### YOUR OBJECTIVE
Your output is the lines from the first one to the one containing "from mathutils import Matrix, Vector", repeated exactly, with images left out.

### SOURCE DATA
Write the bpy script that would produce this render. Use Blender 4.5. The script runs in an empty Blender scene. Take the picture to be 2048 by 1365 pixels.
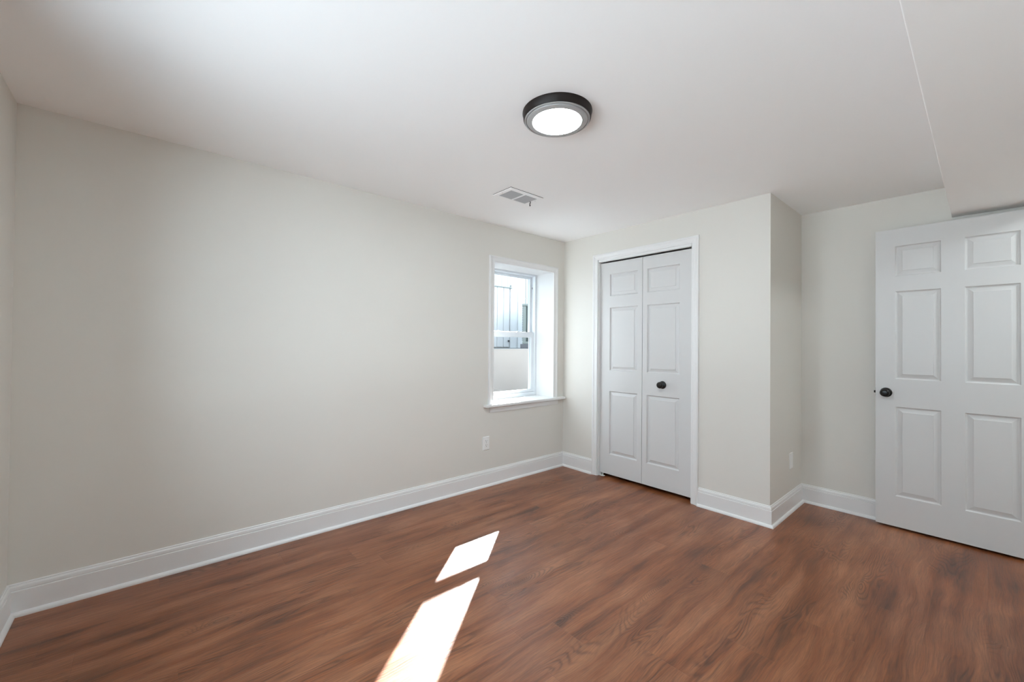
import bpy, bmesh, math, random
from mathutils import Matrix, Vector

# ------------------------------------------------------------------ camera
YAW, PITCH, ROLL, FPX = 0.85137, 0.01002, 0.0088, 826.65
CAM = Vector((2.85028, -3.20236, 1.22619))
scene = bpy.context.scene
C = scene.collection


def make_camera():
    f = Vector((-math.sin(YAW) * math.cos(PITCH), math.cos(YAW) * math.cos(PITCH), math.sin(PITCH)))
    r = Vector((math.cos(YAW), math.sin(YAW), 0))
    u = r.cross(f)
    c, s = math.cos(ROLL), math.sin(ROLL)
    r2, u2 = r * c + u * s, u * c - r * s
    cd = bpy.data.cameras.new('camera')
    cd.sensor_fit = 'HORIZONTAL'
    cd.sensor_width = 36.0
    cd.lens = FPX / 2048 * 36.0
    cd.clip_start = 0.02
    o = bpy.data.objects.new('camera', cd)
    C.objects.link(o)
    m = Matrix.Identity(4)
    for i in range(3):
        m[i][0], m[i][1], m[i][2], m[i][3] = r2[i], u2[i], -f[i], CAM[i]
    o.matrix_world = m
    scene.camera = o


make_camera()

# ------------------------------------------------------------------ world, sun, exposure
SUN_DIR = Vector((1.0, -1.184, -1.01)).normalized()
SUN_STRENGTH = 52.0
SKY_STRENGTH = 5.0
LAMP_STRENGTH = 150.0
HALL_FILL_STRENGTH = 90.0

w = bpy.data.worlds.new('sky')
scene.world = w
w.use_nodes = True
bg = w.node_tree.nodes['Background']
bg.inputs['Color'].default_value = (0.725, 0.868, 1.0, 1)
bg.inputs['Strength'].default_value = SKY_STRENGTH

sd = bpy.data.lights.new('sun', 'SUN')
sd.energy = SUN_STRENGTH
sd.angle = math.radians(0.55)
sd.color = (0.90, 0.955, 1.0)
so = bpy.data.objects.new('sun', sd)
C.objects.link(so)
so.location = (-6, 7, 8)
so.rotation_euler = SUN_DIR.to_track_quat('-Z', 'Y').to_euler()

vs = scene.view_settings
vs.view_transform = 'Standard'
vs.look = 'None'
vs.gamma = 1.0
vs.use_curve_mapping = False
vs.exposure = 0.0
scene.cycles.use_denoising = True
scene.cycles.denoising_prefilter = 'ACCURATE'
scene.cycles.max_bounces = 14
scene.cycles.diffuse_bounces = 10
scene.cycles.transparent_max_bounces = 12
scene.cycles.sample_clamp_indirect = 6.0
scene.cycles.caustics_reflective = False
scene.cycles.caustics_refractive = False

# ------------------------------------------------------------------ room dimensions (metres)
H = 2.292           # ceiling
L = 3.664           # left wall length
W = 1.885           # closet bump width
D = 0.733           # recess depth
RX = 3.12           # right wall
SX, SZ = 2.714, 2.085   # soffit edge, soffit height
WT = 0.36           # left wall thickness
WY0, WY1, WZ0, WZ1 = -0.928, -0.155, 0.707, 1.962   # window reveal
CX0, CX1, CZ1 = 0.434, 1.339, 2.045                 # closet opening
DY0, DY1, DZ1 = -0.15, 0.63, 2.062                  # doorway in right wall

# ------------------------------------------------------------------ node helpers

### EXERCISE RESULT
Write the bpy script that would produce this render. Use Blender 4.5. The script runs in an empty Blender scene. Take the picture to be 2048 by 1365 pixels.
import bpy, bmesh, math, random
from mathutils import Matrix, Vector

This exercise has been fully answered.